Charlotte city councilman James Mitchell is out of his mind for suggesting that local taxpayers attempt to bailout bad real estate deals. There is absolutely no upside to that — for anyone.

If there are people in homes they have no hope of being able to afford, then they need to get into a situation they can afford — not become wards of the state. Or city, in this case.

And let’s be honest, the bailout would benefit the builders, brokers, and banks — not so much the people currently in the homes. There is a market-clearing price for these assets. Banks could go to borrowers on these under-water homes and level with them.

“Look, we know we lent you $154,000 for a $155,000 home and you have no hope of paying that back. Plus the house is probably worth about $70,000. How about we keep the title and you try and pay us back $50,000?”

Ugly. But honest. However, if the banks opt for foreclosure, that’s on them. They get the house and all that comes with it. Johnny, tell them what they’ve won.

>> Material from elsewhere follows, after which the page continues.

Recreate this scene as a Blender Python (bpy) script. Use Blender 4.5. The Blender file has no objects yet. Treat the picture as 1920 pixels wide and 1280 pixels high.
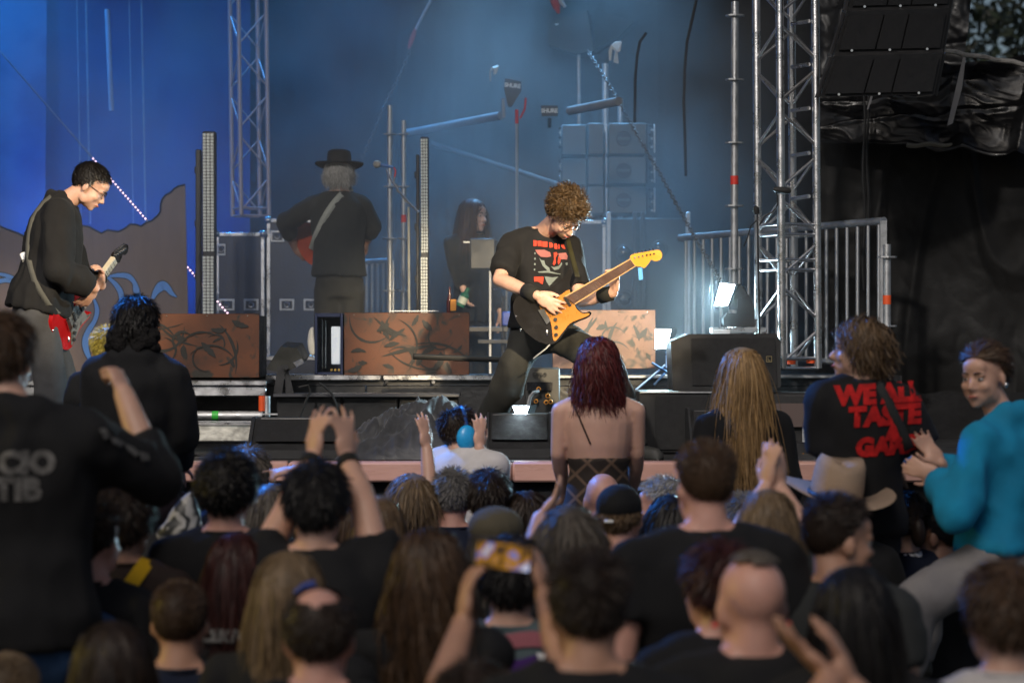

It is bad enough we have the federal government trying to actively short-circuit the real estate correction with a bat-guano insane mortgage-rate freeze idea. The last thing we need is local governments trying to use scarce public dollars to prop up bad real estate deals.

Do not forget that it was the banks who got into this mess by lending money to people who — the available evidence suggested — were at risk for going into foreclosure. Now that that is happening, no one should be tempted to let the banks off the hook.

Bonus Observation: If Mitchell and his fellow council-people were interested in getting ahead of this process instead of pandering, they would start right now — today — identifying items in the city budget which could be cut or eliminated. Should property tax revenues be destined to take a hit as a result of the real estate correction — and I think it very possible — we need to be prepared for that.